Hukuk Kurumları Koordinasyonu, İnsan Hakları Haftası kapsamında bir basın açıklaması düzenledi. Açıklamada, yargının iktidarın çıkarlarına hizmet ettiği belirtilerek, her alanda mücadele hattını yükseltme çağrısı yapıldı.
Açıklamada, Türkiye’de adaletsizliklerin ve hak ihlallerinin arttığı belirtilerek, siyasi iktidarın ulusal ve uluslararası hukuk tanımadığı vurgulandı. İktidarın 12 Eylül Anayasası’nın sürdürücüsü olduğu ve yeni Anayasa teklifinin “gayri meşru” olduğu vurgulanan açıklamada, mevcut Anayasa’nın uygulanmadığına dikkat çekildi.

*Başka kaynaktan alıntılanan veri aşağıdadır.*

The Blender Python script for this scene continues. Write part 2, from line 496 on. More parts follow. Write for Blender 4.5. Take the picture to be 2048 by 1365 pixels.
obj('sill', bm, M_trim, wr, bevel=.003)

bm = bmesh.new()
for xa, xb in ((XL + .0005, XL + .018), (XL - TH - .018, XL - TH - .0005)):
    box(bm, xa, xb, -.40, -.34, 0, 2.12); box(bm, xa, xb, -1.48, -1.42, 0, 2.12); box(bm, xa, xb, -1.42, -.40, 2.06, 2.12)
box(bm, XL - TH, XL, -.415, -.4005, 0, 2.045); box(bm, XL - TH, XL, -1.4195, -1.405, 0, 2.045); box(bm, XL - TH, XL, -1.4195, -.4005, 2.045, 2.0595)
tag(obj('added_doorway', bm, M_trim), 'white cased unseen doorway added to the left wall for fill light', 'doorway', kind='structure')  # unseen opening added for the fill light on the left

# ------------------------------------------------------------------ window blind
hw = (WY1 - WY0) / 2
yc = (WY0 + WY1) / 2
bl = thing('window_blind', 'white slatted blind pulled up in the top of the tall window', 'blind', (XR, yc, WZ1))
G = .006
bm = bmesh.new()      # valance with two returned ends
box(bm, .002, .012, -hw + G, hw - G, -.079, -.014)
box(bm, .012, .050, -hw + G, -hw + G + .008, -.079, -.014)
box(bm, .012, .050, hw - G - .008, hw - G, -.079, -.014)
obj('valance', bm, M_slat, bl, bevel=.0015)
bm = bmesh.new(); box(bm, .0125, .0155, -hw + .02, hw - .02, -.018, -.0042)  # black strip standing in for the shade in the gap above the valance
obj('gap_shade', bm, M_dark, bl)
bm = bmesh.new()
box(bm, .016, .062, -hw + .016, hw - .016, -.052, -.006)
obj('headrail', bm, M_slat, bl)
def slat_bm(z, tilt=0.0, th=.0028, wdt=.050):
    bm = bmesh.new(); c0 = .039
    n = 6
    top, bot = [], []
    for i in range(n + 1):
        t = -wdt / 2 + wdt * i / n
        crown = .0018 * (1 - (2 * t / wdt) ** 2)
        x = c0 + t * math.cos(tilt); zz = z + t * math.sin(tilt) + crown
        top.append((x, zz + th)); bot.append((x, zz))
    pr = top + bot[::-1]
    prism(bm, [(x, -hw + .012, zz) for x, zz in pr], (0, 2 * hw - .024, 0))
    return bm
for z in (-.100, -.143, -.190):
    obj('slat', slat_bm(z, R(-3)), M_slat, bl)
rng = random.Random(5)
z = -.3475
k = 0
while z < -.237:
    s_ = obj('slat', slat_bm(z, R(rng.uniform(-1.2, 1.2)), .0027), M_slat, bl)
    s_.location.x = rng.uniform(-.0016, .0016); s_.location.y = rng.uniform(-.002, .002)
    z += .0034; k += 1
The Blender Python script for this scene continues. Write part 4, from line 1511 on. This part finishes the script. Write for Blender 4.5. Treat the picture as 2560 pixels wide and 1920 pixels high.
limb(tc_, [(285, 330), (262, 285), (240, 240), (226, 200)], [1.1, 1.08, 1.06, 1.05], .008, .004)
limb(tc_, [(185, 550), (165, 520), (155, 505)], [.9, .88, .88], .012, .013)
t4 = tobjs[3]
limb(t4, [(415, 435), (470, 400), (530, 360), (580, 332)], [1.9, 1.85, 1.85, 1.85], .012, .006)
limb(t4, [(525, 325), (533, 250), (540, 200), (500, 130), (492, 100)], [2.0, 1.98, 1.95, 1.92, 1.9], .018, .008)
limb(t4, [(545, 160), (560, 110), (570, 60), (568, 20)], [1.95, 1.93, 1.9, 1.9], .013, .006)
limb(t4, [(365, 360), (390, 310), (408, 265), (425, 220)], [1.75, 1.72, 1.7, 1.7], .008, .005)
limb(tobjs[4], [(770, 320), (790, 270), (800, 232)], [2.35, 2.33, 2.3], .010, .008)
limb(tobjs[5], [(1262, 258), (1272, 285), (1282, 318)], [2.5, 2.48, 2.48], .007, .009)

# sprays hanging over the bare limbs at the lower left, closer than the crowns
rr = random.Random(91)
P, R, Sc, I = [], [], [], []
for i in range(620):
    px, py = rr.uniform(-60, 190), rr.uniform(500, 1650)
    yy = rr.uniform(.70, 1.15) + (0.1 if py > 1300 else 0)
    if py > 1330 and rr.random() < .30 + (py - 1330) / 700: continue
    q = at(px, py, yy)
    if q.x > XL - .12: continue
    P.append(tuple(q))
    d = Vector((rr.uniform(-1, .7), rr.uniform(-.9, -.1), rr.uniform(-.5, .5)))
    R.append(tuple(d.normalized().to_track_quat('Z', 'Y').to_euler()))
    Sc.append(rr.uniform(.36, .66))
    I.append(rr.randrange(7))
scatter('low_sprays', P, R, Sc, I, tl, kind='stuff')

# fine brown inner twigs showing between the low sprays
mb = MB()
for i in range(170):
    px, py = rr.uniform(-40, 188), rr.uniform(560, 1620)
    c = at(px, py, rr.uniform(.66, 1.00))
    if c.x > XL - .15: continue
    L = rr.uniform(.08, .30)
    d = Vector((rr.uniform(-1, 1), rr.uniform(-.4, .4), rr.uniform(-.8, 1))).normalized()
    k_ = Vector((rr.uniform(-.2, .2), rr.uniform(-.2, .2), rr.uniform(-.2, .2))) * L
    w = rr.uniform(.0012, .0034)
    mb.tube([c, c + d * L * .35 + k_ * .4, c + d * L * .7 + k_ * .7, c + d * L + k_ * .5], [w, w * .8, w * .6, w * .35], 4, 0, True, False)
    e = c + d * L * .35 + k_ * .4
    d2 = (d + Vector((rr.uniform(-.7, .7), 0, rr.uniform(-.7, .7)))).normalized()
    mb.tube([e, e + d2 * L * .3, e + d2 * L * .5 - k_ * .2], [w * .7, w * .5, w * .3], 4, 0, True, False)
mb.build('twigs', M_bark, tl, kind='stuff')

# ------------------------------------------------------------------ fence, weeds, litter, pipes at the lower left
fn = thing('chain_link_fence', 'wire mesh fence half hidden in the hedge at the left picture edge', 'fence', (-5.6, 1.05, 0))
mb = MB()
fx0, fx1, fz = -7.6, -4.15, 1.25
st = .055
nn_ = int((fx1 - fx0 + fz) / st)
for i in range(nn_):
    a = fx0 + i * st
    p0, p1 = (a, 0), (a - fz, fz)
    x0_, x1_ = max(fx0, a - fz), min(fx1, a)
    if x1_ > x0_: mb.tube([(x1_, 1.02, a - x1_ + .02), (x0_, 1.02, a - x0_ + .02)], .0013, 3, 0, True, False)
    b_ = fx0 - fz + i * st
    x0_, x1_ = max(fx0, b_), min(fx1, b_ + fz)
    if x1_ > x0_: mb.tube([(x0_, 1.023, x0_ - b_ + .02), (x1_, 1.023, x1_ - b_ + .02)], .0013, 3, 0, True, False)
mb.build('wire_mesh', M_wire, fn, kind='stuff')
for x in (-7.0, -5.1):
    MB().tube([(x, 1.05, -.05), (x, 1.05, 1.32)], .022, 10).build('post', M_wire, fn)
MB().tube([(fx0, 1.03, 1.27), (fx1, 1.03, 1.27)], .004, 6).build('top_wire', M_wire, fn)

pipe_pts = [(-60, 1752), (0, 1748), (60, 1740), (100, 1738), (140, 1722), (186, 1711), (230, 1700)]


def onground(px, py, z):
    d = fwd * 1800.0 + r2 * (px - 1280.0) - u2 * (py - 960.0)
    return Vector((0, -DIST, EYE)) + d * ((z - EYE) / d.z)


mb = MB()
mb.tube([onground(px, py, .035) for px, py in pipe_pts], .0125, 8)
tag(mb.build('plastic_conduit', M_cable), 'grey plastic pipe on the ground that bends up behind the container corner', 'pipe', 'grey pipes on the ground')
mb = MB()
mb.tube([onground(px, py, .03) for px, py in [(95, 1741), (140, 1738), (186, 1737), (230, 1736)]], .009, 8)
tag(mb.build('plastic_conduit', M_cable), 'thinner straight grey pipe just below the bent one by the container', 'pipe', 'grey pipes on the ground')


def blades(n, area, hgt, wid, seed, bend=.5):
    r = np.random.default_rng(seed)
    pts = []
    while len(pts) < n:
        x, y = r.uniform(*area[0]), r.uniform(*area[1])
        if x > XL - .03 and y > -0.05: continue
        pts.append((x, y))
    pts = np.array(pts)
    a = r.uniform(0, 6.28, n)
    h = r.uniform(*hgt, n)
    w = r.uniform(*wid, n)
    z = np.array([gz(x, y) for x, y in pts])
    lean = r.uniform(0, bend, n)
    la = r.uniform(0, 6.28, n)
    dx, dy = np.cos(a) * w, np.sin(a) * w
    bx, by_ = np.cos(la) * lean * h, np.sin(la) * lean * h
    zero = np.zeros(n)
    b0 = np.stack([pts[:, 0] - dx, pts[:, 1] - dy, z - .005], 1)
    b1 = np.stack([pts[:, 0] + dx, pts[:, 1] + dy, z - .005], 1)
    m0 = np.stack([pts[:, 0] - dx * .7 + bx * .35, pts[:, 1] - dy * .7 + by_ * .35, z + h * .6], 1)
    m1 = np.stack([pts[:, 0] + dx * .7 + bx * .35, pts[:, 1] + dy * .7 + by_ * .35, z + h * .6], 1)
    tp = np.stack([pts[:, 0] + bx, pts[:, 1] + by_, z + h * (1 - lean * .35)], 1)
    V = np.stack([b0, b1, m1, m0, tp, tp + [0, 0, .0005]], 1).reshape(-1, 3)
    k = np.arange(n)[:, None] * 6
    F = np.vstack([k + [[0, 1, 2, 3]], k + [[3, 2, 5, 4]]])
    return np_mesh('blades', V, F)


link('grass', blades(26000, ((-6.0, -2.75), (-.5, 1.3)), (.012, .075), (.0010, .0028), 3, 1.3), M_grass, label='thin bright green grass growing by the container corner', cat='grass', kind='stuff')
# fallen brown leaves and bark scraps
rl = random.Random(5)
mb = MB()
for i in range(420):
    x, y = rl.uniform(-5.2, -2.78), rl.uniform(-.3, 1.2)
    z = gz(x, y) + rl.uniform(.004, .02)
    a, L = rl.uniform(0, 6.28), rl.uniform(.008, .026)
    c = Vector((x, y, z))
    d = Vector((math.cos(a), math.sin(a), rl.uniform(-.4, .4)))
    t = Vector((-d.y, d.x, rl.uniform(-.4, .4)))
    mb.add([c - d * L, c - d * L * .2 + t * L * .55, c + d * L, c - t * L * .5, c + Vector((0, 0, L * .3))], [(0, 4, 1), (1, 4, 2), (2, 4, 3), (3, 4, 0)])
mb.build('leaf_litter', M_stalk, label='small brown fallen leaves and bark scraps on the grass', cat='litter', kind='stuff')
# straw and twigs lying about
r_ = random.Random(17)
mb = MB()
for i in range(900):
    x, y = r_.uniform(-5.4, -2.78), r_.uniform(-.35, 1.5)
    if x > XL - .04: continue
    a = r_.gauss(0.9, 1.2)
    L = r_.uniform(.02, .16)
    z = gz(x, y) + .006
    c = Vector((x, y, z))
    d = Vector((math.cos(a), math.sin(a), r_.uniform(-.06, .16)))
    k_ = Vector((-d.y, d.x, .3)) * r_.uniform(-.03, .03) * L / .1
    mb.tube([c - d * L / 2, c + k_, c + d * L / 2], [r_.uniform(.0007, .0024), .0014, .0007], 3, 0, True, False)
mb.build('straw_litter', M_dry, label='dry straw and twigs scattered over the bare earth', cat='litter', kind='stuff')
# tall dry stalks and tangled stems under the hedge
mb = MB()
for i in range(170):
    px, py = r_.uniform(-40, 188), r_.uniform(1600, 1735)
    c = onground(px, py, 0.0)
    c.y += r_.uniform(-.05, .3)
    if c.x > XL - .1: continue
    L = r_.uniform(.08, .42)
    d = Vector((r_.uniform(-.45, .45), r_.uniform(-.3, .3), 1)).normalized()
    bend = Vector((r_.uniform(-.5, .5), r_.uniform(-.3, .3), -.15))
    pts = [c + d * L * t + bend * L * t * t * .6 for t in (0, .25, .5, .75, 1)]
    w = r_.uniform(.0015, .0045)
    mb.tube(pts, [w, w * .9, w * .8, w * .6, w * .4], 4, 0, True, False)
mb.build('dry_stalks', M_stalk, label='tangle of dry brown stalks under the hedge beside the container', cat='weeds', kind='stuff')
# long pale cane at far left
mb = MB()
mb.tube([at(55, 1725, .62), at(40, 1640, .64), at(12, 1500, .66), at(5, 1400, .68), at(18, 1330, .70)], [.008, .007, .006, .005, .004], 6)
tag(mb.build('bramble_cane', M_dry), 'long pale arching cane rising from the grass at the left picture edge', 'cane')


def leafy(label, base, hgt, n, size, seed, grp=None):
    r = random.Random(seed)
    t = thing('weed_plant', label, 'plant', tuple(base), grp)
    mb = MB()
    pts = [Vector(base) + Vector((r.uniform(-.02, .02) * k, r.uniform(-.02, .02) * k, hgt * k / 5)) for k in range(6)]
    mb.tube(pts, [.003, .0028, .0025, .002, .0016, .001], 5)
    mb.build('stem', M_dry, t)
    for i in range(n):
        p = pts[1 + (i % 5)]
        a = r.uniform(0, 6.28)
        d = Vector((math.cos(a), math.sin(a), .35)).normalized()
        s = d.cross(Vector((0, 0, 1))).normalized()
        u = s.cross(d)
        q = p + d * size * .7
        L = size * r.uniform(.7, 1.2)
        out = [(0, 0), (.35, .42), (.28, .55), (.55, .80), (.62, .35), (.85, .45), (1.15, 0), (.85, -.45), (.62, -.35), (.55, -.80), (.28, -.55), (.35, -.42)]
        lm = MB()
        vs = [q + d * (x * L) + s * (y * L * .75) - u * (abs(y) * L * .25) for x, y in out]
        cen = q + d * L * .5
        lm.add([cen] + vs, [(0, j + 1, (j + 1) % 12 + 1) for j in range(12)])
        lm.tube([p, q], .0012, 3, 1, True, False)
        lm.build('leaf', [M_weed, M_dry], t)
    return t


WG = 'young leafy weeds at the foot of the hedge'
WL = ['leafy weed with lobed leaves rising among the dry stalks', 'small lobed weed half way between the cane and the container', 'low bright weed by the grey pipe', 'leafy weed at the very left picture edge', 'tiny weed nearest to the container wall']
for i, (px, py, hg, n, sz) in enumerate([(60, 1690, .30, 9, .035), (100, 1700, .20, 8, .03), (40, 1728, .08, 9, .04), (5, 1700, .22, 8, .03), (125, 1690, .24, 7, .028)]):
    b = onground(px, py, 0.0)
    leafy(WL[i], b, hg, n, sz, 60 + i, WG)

Yargıtay 3’üncü Dairesi’nin Anayasa Mahkemesi (AYM) hakkında suç duyurusunda bulunduğunu anımsatan açıklamada, “‘Yargı darbesi’ olarak nitelendirilen son gelişmelere bakıldığında ise gerek iktidarın gerekse Yargıtay başta olmak üzere yargı içerisindeki belli ekiplerin TİP Hatay milletvekili Can Atalay ile ilgili verilen AYM kararını tanımadığını ilan etmeleri ve bu kararı uygulamamakta beis görmemeleri yargının yalnızca iktidar sahipleri ve onların çıkarları için hizmet ettiğinin açık bir göstergesidir” ifadelerine yer verildi.
Kobanê davası ağır hak ihlallerinin yaşandığın altı çizilen açıklamada, sözlerine şöyle sürdürüldü: “Son olarak 7 yıllık azami tutukluluk süreleri dolan Gültan Kışanak, Figen Yüksedağ ve Sebahat Tuncel’in tahliye edilmemesi örneklerinde yaşandığı üzere kanunların artık şeklen bile olsa işletilmeyerek hukukun tamamen rafa kaldırıldığı bir dönemdeyiz. Yargılama görünümlü politik davalarda seçilmiş siyasilerin hakları ihlal edilirken onları seçen milyonlarca kişinin siyasi iradelerine ipotek koyuluyor.”
Çok sayıda hukukçunun hak ihlallerine maruz kaldıklarını söyleyen açıklamada, özellikle ÇHD davasında Yargıtay Cumhuriyet Başsavcılığı’nın yüzlerce klasörden oluşan dosyayı okumadan tebliğname hazırladığı belirtildi. Açıklamada devamla, “Mesleki faaliyetleri ve politik duruşları gerekçe gösterilerek cezalandırılan meslektaşlarımızın davasındaki suçlamalar; hak arama mücadelesi verenlerin yanında olmak ve mesleki faaliyetleri çerçevesinde yapmış oldukları eylemlerdir. Bütün bu davaların ortak özelliği yargılananların hepsinin toplumsal adalet mücadelesi veren hak savunucuları ve seçilmiş siyasetçiler olmalarıdır. Yargılanmak ve cezalandırılmak istenen ise yalnızca sanık haline getirilen kişiler değil adalet mücadelesinin bizatihi kendisidir” diye konuştu.
Açıklamada son olarak, “Emek mücadelesi veren işçiler, hakları ve hayatları için mücadele veren kadınlar, onurlu mücadelelerini sürdüren LGBTİ+’lar, rant düzenine karşı ekoloji mücadelesi verenler, eşit, parasız, bilimsel, anadilde eğitim ve barınma mücadelesi veren öğrenciler ile saymakla bitmeyecek hak mücadelesi özneleri kriminalize ediliyor ve siyasal iktidara boyun eğmeye zorlanıyor. Hukukçular olarak bugüne kadar olduğu gibi bundan sonra da hak mücadelesinin sürdürüldüğü her alanda direnenlere omuz vermeye çalışıyoruz ve herkesi bu mücadele hattını birlikte yükseltmeye davet ediyoruz” sözleriyle çağrıda bulunuldu.